11 dezembro 2004

Suspeito da Morte de Vitor Jara Começou a Ser Julgado no Chile

Victor Jara, cantor chileno de intervenção

Por FERNANDO SOUSA
Sábado, 11 de Dezembro de 2004

O presumível responsável pelo assassínio do compositor e cantor chileno Victor Jara, uma das principais vozes da revolução tranquila da Unidade Popular do Presidente Salvador Allende, começou ontem a ser julgado por um tribunal em Santiago. Há 31 anos, desfizeram as mãos do músico à coronhada e mataram-no.

A sessão de abertura do processo serviu essencialmente para identificar o arguido, Mario Manriquez Bravo, um antigo tenente-coronel do Exército, e ler-lhe a acusação. O juiz presidente do colectivo, Juan Carlos Urrutia, disse ao arguido que existem "presunções fundadas" da sua participação no crime. Nunca um suspeito da morte do intérprete tinha sido levado perante a justiça.

Jara foi detido no dia 11 de Setembro de 1973, o do golpe do general Augusto Pinochet, e morto quatro dias depois no Estádio Nacional, transformado num campo de concentração, tortura e execução sumária. O ex-oficial era o seu comandante. Mais de 5 mil pessoas foram levadas para ali. Muitos nunca mais saíram vivos de lá.

"Era nesse momento o oficial de mais alta patente. Proporcionou os meios utilizados para o homicídio ou assistiu a ele ainda que não tomando parte", disse o juiz, citados pelas agências.

"[Jara] foi assassinado pelas suas canções, a sua arte (...) e foi exibido quase como um troféu pelos militares, afirmou o advogado de acusação, Nelson Caucoto.

Victor Jara, compositor e cantor, foi uma das vozes mais entusiastas das canções de conteúdo social que acompanharam a campanha da Unidade Popular, a coligação de esquerda que levou Salvador Allende ao poder.

No dia 14 de Setembro de 1973, no campo de futebol em que entretanto foi internado, foi "brutalmente agredido e torturado". As suas mãos foram "golpeadas com coronhas da espingardas e desfeitas em bocados". A seguir executaram-no, "provavelmente com uma arma automática".

O suplício do autor de "Duerme Negrito", "Plegaria de un Labrador" e "Lo Único que Tengo" assumiu, com os anos, foros de quase lenda.

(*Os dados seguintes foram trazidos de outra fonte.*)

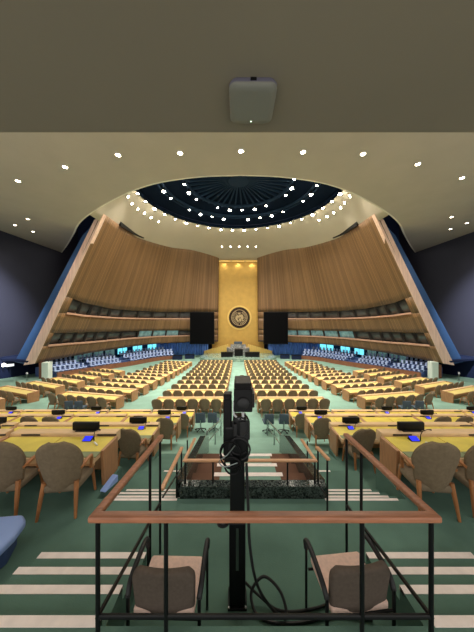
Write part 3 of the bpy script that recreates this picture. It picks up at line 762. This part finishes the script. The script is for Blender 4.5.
for r, (dn, z, dc, xe) in enumerate(DROW):
    for s, side in SIDES:
        xo = dn+2.6 if r < 3 else 12.2
        xs = [xe, xe+1.9, xe+3.8, xe+5.7, xe+7.6, xe+9.5]; xs = [x for x in xs if x < xo]
        for k in range(len(xs)):
            x0 = xs[k]; x1 = xs[k]+1.8
            a, c = sorted((s*x0, s*x1))
            desk('delegate_desk', 'yellow topped delegates desk, %s from the pit in the %s row %s of the camera' % (nth(k), nth(r), side), 'long yellow desks of the rear rows', a, c, dn, z, h=.54)
        for k, xp in enumerate((xe+.56, xe+.56+3.75, xe+.56+7.5)):
            if xp < xs[-1]+1.5: plate(s*xp, dn+.71, z+.54+.055, 'black name card holder on the console, %s from the pit, %s row on the %s' % (nth(k), nth(r), side))
        for k, xp in enumerate((xe+.42, xe+4.15, xe+7.9)):
            if xp < xs[-1]+1.5: voting(s*xp+.03, dn+.48, z+.5425, 'blue lit voting console with microphone, %s from the pit, %s row on the %s' % (nth(k), nth(r), side))
        cs = {0: [xe+.14, xe+.84, xe+1.54], 1: [xe+.3], 2: [xe+.2, 6.15, 6.82], 3: [xe+.25]}[r]
        for k, xc in enumerate(cs):
            if r == 2 and k and s < 0: xc -= .2
            if (r == 2 and k): lab = 'brown upholstered chair showing over the third row consoles far out %s, %s of the pair' % (side, ('inner', 'outer')[k-1])
            else: lab = 'brown upholstered wood legged chair, %s from the pit in the %s row on the %s' % (nth(k), nth(r), side)
            if r == 0 and s < 0: xc += .12+.07*k
            rz = {0: -.12, 1: .1}.get(r, .05)*s
            chair_at(s*xc, dc if not (r == 2 and k) else dc+.1, z, rz, lab, 'brown upholstered delegates chairs')
# a white pen or earpiece by the consoles of the first row
for s, side in SIDES:
    m = MB(); m.tube([(0, 0, .012), (.1, -.09, .014)], .012, 8)
    o = m.build('earpiece', 'paper', smooth=True); o.location = (s*2.68+.17, 3.84, Z1+.5435); tag(o, 'white earpiece lying on the first row desk on the %s beside the blue console' % side, 'earpiece')

# front section: centre blocks
for i in range(12):
    dc = 11.75+2.05*i; dn = dc+.44; z = fz(dc+.3)
    for s, side in SIDES:
        xi = .92; xo = 4.4+.11*i; nseat = round((xo-xi)/.6); stp = (xo-xi)/nseat
        a, c = sorted((s*xi, s*xo))
        desk('delegate_desk', 'long pale yellow desk, %s row from the cross aisle in the centre block %s' % (nth(i), side), 'long desks of the centre blocks', a, c, dn, z, near=False)
        for k in range(nseat):
            chair_at(s*(xi+stp*(k+.5)), dc+.05+random.uniform(-.04, .04), fz(dc), random.uniform(-.04, .04), 'brown chair, %s from the centre aisle, %s row of the centre block %s' % (nth(k), nth(i), side), 'brown chairs of the centre blocks')
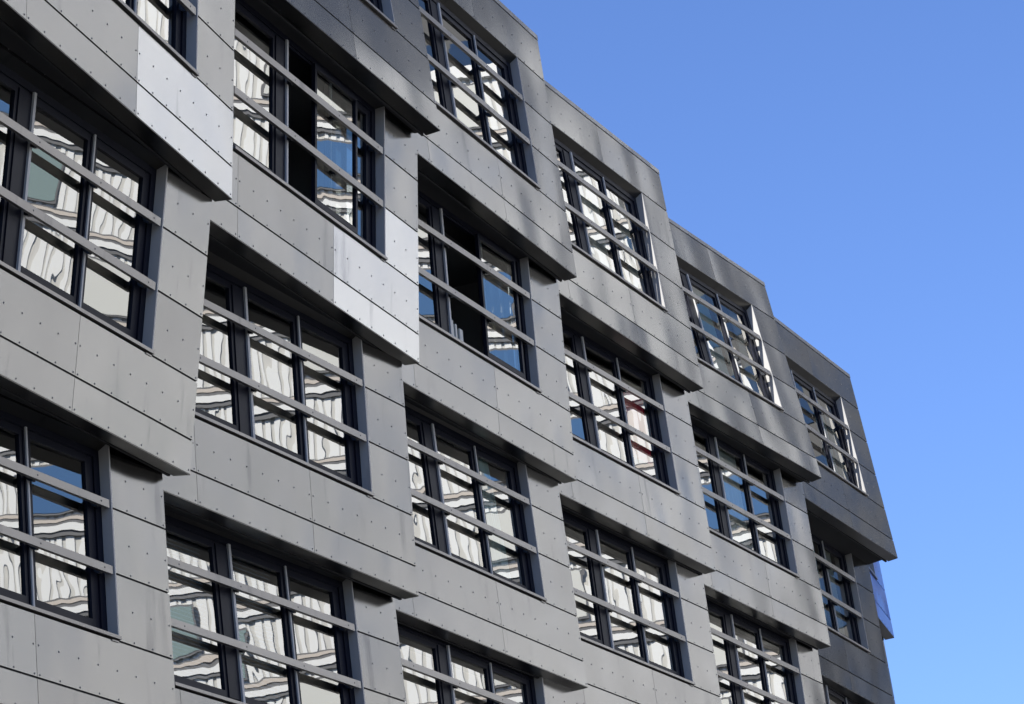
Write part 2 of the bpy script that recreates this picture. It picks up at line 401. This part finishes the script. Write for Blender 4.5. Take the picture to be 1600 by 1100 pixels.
for a, b in zip(base, base[1:]):
    z = 0
    while z < zb-.01:
        z2 = min(z+.72, zb)
        e = Vector((b.y-a.y, a.x-b.x)).normalized()*.02
        mb.poly([(a.x, a.y, z+.012), (b.x, b.y, z+.012), (b.x, b.y, z2-.012), (a.x, a.y, z2-.012)])
        mb.poly([(a.x-e.x, a.y-e.y, z-.012), (b.x-e.x, b.y-e.y, z-.012), (b.x-e.x, b.y-e.y, z2), (a.x-e.x, a.y-e.y, z2)], 1)
        z = z2
bw = link("base_wall", mb.mesh("base_wall", [M_CLAD, M_GAP]), building); bw.location = (0, -45, 0)

# ---------------------------------------------------------------- things hanging in the rooms
def curtain(k, x0, x1, m, label, z0=1.12, z1=2.98, y=.26, waves=9, amp=.035, name="curtain", cat="curtain", lean=0, group=None):
    mb = MB(); n = waves*8; fr_ = []
    for s, off in ((0, 0), (1, .004)):
        for i in range(n+1):
            f = i/n; a = amp*math.sin(f*waves*6.2832) + amp*.5*math.sin(f*waves*2.3+1)
            fr_.append((x0+(x1-x0)*f, y+a+off, z0, f))
    n1 = n+1
    for x, yy, z, f in fr_: mb.v.append((x+lean, yy, z)); mb.v.append((x, yy*.6+y*.4, z1))
    for s in range(2):
        for i in range(n):
            a = (s*n1+i)*2; mb.f.append((a, a+2, a+3, a+1)); mb.m.append(0)
    for i in (0, n):
        a = i*2; b = (n1+i)*2; mb.f.append((a, b, b+1, a+1)); mb.m.append(0)
    o = link(name, mb.mesh(name, [m])); o.matrix_world = bay_matrix(k)
    tag(o, label, cat, group); return o
curtain((1, 4), -1.62, -1.27, M_CURT, "narrow cream strip in place of the mirrored sunlit jamb at the right end of the second top storey window below the roof", waves=3)  # pleated cream sheet added where the lit jamb mirrors in the glass
curtain((1, 4), -3.55, -2.5, M_CURT, "wide cream curtain drawn across the middle light of the second top storey window", waves=8)
curtain((1, 5), -3.5, -2.62, M_TEALC, "pale teal pleated curtain in the middle light of the third top storey window", waves=6, lean=.12)
curtain((1, 5), -2.28, -1.95, M_TEALC, "pale teal curtain gathered beside the thin mullion of the third top storey window", waves=3)
curtain((1, 5), -1.55, -1.27, M_CURT, "cream strip in place of the mirrored sunlit jamb at the right end of the third top storey window", waves=3)  # added strip, stands in for the jamb's bright reflection
curtain((1, 6), -2.2, -1.75, M_TEALC, "pale teal curtain in the right light of the rightmost top storey window", waves=4)
curtain((1, 6), -1.5, -1.25, M_CURT, "cream strip in place of the mirrored sunlit jamb at the right end of the rightmost top storey window", waves=2)  # same added strip for the reflected jamb
curtain((2, 6), -2.15, -1.6, M_CURT, "cream curtain in the right light of the rightmost window below the top storey", waves=4)
curtain((2, 6), -2.85, -2.5, M_TEALC, "narrow pale curtain left of the mullion in the rightmost window below the top storey", waves=3)
curtain((3, 3), -2.2, -1.75, M_TEALC, "pale teal curtain slanting across the right light of the lower middle window", waves=4, lean=.25)
curtain((2, 4), -2.3, -1.4, M_RED, "red blanket hung behind the right light of a window", waves=1, amp=.01, z0=1.45, z1=2.6, y=.205, name="red_blanket", cat="blanket")
curtain((2, 5), -3.4, -2.5, M_CURT, "white curtain in the middle light of the window below the third top storey bay", waves=7)
def blind(k, x0, x1, label):
    mb = MB(); z = 1.2
    while z < 2.95:
        mb.prism([(.27, z), (.272, z), (.31, z+.035), (.308, z+.035)], x0, x1); z += .05
    o = link("venetian_blind", mb.mesh("venetian_blind", [M_BLIND])); o.matrix_world = bay_matrix(k)
    tag(o, label, "blind", "lowered blinds in the bottom window"); return o
blind((4, 2), -3.55, -2.48, "blue grey slatted blind in the middle light of the window cut by the bottom edge")
blind((4, 2), -4.9, -3.98, "blue grey slatted blind in the left light of the window cut by the bottom edge")
mb = MB()
for i, (x, w_) in enumerate(((-3.5, .13), (-3.33, .07), (-3.2, .09), (-3.05, .05), (-2.92, .1))):
    mb.box(x, x+w_, .30, .325, 1.15, 1.62-.03*i)
mb.box(-3.52, -2.8, .326, .34, 1.22, 1.26)
o = link("slatted_screen", mb.mesh("slatted_screen", [M_CURT])); o.matrix_world = bay_matrix((2, 3))
tag(o, "low white slatted screen standing inside the window whose middle sash is fully open", "screen")

# ---------------------------------------------------------------- the tower across the street, seen mirrored in the glass
M_TW = simple("white_ribbed_sheet", (.79, .79, .77), .6, 0, .3)
M_GRV = simple("ribbed_sheet_groove", (.56, .55, .52), .7, 0, .3)
M_TAN = simple("tan_band", (.56, .50, .44), .7)
M_TG = simple("tower_window_glass", (.22, .29, .28), .25, 0, .35)
M_TG2 = simple("tower_blue_glass", (.07, .15, .30), .15, 0, .6)
M_TG3 = simple("tower_drawn_blinds", (.62, .62, .58), .6, 0, .3)
M_TF = simple("tower_window_frame", (.12, .12, .125), .5)
tower = bpy.data.objects.new("office_tower", None); S.collection.objects.link(tower)
tower.location = (62.4, 83, 0)
tn_ = R(222)                                                     # the way its front faces
tower.rotation_euler = (0, 0, tn_+math.pi/2)                      # local -Y faces the block
tag(tower, "white ribbed tower with dark floor bands and teal panes, seen mirrored in the windows", "building")
TW, TH, TD = 25.0, 57.0, 16.0
mb = MB(); x = -TW
while x < TW:
    mb.box(x, x+.22, -.05, .01, 0, TH); x += .36
mb.box(-TW, TW, .0, TD, 0, TH, 1)
link("wall", mb.mesh("tower_wall", [M_TW, M_GRV]), tower)
mb = MB()
for i in range(1, 19):
    z = i*3.0
    mb.box(-TW-.02, TW+.02, -.14, -.0901, z, z+.16, 0)
    mb.box(-TW-.02, TW+.02, -.20, -.0902, z+.165, z+.40, 1)
    mb.box(-TW-.02, TW+.02, -.14, -.0903, z+.405, z+.53, 0)
    mb.box(-TW-.02, TW+.02, -.17, -.0904, z+.535, z+.66, 2)
    mb.box(-TW-.02, TW+.02, -.12, -.0905, z+.665, z+.73, 0)
link("floor_band", mb.mesh("floor_band", [M_TF, M_TW, M_TAN]), tower)
wm = {}
for wv in (1.6, 2.6, 4.4):
    a = MB(); a.box(-wv/2-.08, wv/2+.08, -.17, -.091, .95, 2.85); b = MB(); b.box(-wv/2, wv/2, -.19, -.171, 1.03, 2.77)
    wm[wv] = (a.mesh("tower_window", [M_TF]), [b.mesh("pane", [q]) for q in (M_TG, M_TG2, M_TG3, M_TG2)])
rnd = random.Random(5); cnt = 0
for i in range(4, 19):
    x = -TW+rnd.uniform(2, 6)
    while x < TW-4 and cnt < 96:
        wv = rnd.choice((1.6, 2.6, 4.4, 2.6))
        o = link("window", wm[wv][0], tower); o.location = (x, 0, i*3.0-.10)
        link("pane", rnd.choice(wm[wv][1]), o); cnt += 1
        x += wv+rnd.choice((5.0, 6.5, 8.0))
mb = MB(); mb.box(-TW-.15, TW+.15, -.25, .3, TH+.002, TH+.5); mb.box(-TW-.15, TW+.15, .301, TD, TH+.002, TH+.2)
link("parapet", mb.mesh("parapet", [M_TW]), tower)

# unseen dark block added further along the street; darkens reflections in the right hand bays
M_DW = simple("added_dark_block_wall", (.09, .09, .09), .85); M_DG = simple("dark_block_glass", (.02, .04, .08), .05, 0, 1.0)
dark = bpy.data.objects.new("added_block", None); S.collection.objects.link(dark)
dark.location = (55, 124, 0); dark.rotation_euler = (0, 0, R(232)+math.pi/2)
tag(dark, "unseen dark block added behind the white tower to darken reflections in the right hand bays", "building")
DW_, DH = 26.0, 95.0
mb = MB(); mb.box(-DW_, DW_, 0, 14, 0, DH); link("wall", mb.mesh("dark_wall", [M_DW]), dark)
a = MB(); a.box(-1.1, 1.1, -.05, -.001, .7, 2.6); me_ = a.mesh("dark_window", [M_DG])
for i in range(6, 19):
    for j in range(7):
        o = link("window", me_, dark); o.location = (-DW_+3.5+j*7.4, 0, i*4.2); o.scale = (2.3, 1, 1.35)
mb = MB(); mb.box(-DW_-.1, DW_+.1, -.12, 14, DH+.002, DH+.45); link("parapet", mb.mesh("dark_parapet", [M_DW]), dark)

# unseen pale block added outside the frame to brighten the left hand bays
M_ST = simple("added_pale_block_wall", (.70, .68, .63), .8)
pale = bpy.data.objects.new("added_block", None); S.collection.objects.link(pale)
pale.location = (33, 30, 0); pale.rotation_euler = (0, 0, R(205)+math.pi/2)
tag(pale, "unseen pale block added across the street to brighten the nearest grey panels", "building")
mb = MB(); mb.box(-14, 14, 0, 12, 0, 36); link("wall", mb.mesh("pale_wall", [M_ST]), pale)
for i in range(1, 11):
    for j in range(6):
        o = link("window", me_, pale); o.location = (-11.5+j*4.6, 0, i*3.2)
mb = MB(); mb.box(-14.2, 14.2, -.25, 12, 36.002, 36.5); link("parapet", mb.mesh("pale_parapet", [M_ST]), pale)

Conta-se no Chile que enquanto lhe esmagavam as mãos, lhe gritavam: "Vamos, toca" Toca agora!"

Diz-se também que, enfrentando a fúria dos matadores, cantava a música "Venceremos" (Sergio Ortega e Cláudio Iturra), e que, já morto, lhe encontraram no bolso a letra de uma "canção inacabada", onde se lia, "o que vejo nunca vi, o que tenho sentido e o que sinto fará brotar o momento..."

No fim, o cadáver de Jara foi enterrado numa vala comum junto do cemitério da cidade, perto de uma linha de caminho de ferro. O estádio onde foi supliciado e morto tem hoje o seu nome, uma homenagem considerada pelos amigos, admiradores e defensores dos direitos humanos como "tardia".